BY Bridget Orr | August 24 | 0 COMMENTS print
Australian bishop faults Papal leadership on clerical abuse
The retired auxiliary bishop of Sydney has called on Pope Francis to show more leadership when dealing with historical child abuse within the Catholic Church.
Bishop Emeritus Geoffrey Robinson (above) is giving evidence today before the Royal Commission into Institutional Responses to Child Sexual Abuse in Sydney. He feels that the Vatican did not understand the scale of the problem and that St John Paul II ‘handled abuse poorly’ during his Papacy from 1978 to 2005.
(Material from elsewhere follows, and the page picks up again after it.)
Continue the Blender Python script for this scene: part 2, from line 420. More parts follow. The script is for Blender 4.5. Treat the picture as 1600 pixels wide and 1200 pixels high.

The bishop told the commission of his ideal scenario where John Paul II had come to the microphone in St Peter’s Square in 1997 and told the crowd he had received reports of widespread sexual abuse of minors by priests and religious which had shocked him to the core.
“A real leadership like that from the Pope would have been marvellous, and from subsequent popes, now we still don’t have that kind of leadership, not even from Francis,” Bishop Robinson said. “It didn’t fit into his image of Church, and he couldn’t deal with it. Instead, what we got from him was silence. And so bishops were loyal to the silence.”
The former bishop is an expert in canon law and a vocal critic of his Church’s handling of the crisis who calls for ‘profound and enduring change’ in relation to their treatment of victims of abuse.
Though he criticised Pope Francis for his lack of leadership on these subjects, Bishop Robinson admits the current Holy Father could raise the subject like he has on homosexuality and Catholic remarriage.
“There are very powerful people opposing him ‘tooth and nail’ so there was wisdom in him taking one step at a time,” he added.